IPC stands for instruction per cycle, thus higher clocks do not contribute to the IPC metric, but to overall performance. So if the clocks are 20% higher, and we're seeing 144% of overall performance, we have roughly 20% IPC gain generation-to-generation.

 

[TheDeeGee]

Next a Power Connector Failure showdown.

 

[Lew Zealand]

Yep, created topic about RDNA3 vs. RDNA4 in terms of IPC here on TPU forum.
My calculations for Ada vs. Blackwell were accurate, after all.
All Blackwell performance improvements are based on increment of compute units (die scaling) which translates into increased power draw.
So much for those who believed that RTX 5080 with 2/3s the amount of RTX 4090 compute units would beat RTX 4090.

View attachment 404965

RX 9070 XT compared to RX 7900 XT shows massive (+44%) IPC improvement per compute unit thanks to 20% higher clocks and other part is on architectural changes. We can rule out memory bandwidth being in favor of RX 9070 XT here, as it has significantly lower memory throughput than RX 7900 XT (644 vs. 800 GB/s). RX 9070 XT with RX 7900 XT memory bandwidth would be even faster.

Quoted for emphasis. I do this every generation to see if anything has moved the price/performance/power metrics and this matches what I've figured using the data here from the TPU charts.
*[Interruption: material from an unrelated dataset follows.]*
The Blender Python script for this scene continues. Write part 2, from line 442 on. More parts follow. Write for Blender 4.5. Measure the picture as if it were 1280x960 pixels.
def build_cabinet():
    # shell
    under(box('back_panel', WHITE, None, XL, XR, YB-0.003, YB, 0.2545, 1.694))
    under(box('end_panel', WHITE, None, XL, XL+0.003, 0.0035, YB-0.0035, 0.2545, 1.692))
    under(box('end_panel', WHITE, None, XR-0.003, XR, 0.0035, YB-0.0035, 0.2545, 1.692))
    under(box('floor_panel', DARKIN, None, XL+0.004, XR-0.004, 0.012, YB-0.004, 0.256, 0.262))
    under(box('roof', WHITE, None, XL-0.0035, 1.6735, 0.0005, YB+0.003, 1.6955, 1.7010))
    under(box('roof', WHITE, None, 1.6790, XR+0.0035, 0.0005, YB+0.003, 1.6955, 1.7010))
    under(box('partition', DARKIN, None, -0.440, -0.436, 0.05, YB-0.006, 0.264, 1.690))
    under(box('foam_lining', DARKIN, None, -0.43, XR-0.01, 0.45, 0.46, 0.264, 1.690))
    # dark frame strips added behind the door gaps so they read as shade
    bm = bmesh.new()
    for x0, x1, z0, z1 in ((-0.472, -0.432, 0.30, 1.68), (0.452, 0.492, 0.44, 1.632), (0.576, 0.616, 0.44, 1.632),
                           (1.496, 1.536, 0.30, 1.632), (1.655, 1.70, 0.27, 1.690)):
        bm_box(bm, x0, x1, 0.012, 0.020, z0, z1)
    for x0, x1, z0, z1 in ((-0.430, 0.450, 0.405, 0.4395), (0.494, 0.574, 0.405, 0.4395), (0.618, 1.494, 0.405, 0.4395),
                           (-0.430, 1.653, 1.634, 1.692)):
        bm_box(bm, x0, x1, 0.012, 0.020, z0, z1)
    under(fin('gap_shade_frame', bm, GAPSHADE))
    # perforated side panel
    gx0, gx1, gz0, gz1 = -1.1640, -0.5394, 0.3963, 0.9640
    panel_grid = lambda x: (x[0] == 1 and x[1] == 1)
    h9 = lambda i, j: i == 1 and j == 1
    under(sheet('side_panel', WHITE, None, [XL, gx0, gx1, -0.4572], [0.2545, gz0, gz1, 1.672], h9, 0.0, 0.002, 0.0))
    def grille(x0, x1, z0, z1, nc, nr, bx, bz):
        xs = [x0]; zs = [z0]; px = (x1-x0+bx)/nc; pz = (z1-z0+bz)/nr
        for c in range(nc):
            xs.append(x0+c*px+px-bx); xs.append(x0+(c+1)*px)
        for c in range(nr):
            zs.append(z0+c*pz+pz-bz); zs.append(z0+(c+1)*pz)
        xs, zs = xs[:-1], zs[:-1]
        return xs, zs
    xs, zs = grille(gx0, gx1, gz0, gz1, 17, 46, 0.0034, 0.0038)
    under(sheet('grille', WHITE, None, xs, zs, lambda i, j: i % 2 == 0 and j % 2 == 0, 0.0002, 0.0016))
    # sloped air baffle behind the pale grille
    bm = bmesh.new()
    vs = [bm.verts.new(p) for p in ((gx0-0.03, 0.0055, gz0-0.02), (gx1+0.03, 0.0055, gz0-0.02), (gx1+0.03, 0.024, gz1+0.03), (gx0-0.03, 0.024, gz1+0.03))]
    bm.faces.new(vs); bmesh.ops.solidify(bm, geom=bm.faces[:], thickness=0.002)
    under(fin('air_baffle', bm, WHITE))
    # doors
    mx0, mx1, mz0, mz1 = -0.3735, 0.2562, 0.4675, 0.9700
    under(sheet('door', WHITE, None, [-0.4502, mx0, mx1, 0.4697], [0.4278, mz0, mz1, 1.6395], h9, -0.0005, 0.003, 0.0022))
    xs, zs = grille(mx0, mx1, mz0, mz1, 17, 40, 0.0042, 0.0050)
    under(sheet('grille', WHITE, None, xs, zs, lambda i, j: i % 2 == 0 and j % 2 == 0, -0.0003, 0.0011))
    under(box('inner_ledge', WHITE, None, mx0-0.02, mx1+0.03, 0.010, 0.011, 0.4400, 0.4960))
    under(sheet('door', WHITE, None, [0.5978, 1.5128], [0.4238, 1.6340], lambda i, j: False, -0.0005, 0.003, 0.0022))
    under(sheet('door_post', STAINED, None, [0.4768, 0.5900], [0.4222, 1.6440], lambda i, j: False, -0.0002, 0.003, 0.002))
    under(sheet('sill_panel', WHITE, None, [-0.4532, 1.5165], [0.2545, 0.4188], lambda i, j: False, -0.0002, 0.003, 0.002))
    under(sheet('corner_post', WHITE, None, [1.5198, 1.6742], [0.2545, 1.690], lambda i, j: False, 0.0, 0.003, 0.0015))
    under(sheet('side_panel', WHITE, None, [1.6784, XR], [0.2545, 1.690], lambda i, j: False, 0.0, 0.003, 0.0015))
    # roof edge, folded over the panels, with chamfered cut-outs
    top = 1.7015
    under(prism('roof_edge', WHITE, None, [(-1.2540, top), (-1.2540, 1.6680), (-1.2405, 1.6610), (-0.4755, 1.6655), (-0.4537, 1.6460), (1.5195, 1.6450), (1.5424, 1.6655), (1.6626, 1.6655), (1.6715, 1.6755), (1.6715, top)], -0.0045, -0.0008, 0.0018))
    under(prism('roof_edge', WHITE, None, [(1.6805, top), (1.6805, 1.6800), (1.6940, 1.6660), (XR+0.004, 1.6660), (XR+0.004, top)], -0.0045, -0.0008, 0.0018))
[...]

The 40% 7600XT --> 9060 XT IPC improvement with the same core count and similar memory shows that something was terribly broken in RDNA3 and AMD did say that RDNA4 was a bugfix.

I wanna know what that damn bug was!

Edit: My handwavy guess is the doubled throughput FP cores which were added in RDNA 3 didn't work properly which is why the 7600 was only marginally faster than the 6650 XT with the old cores. And that got fixed.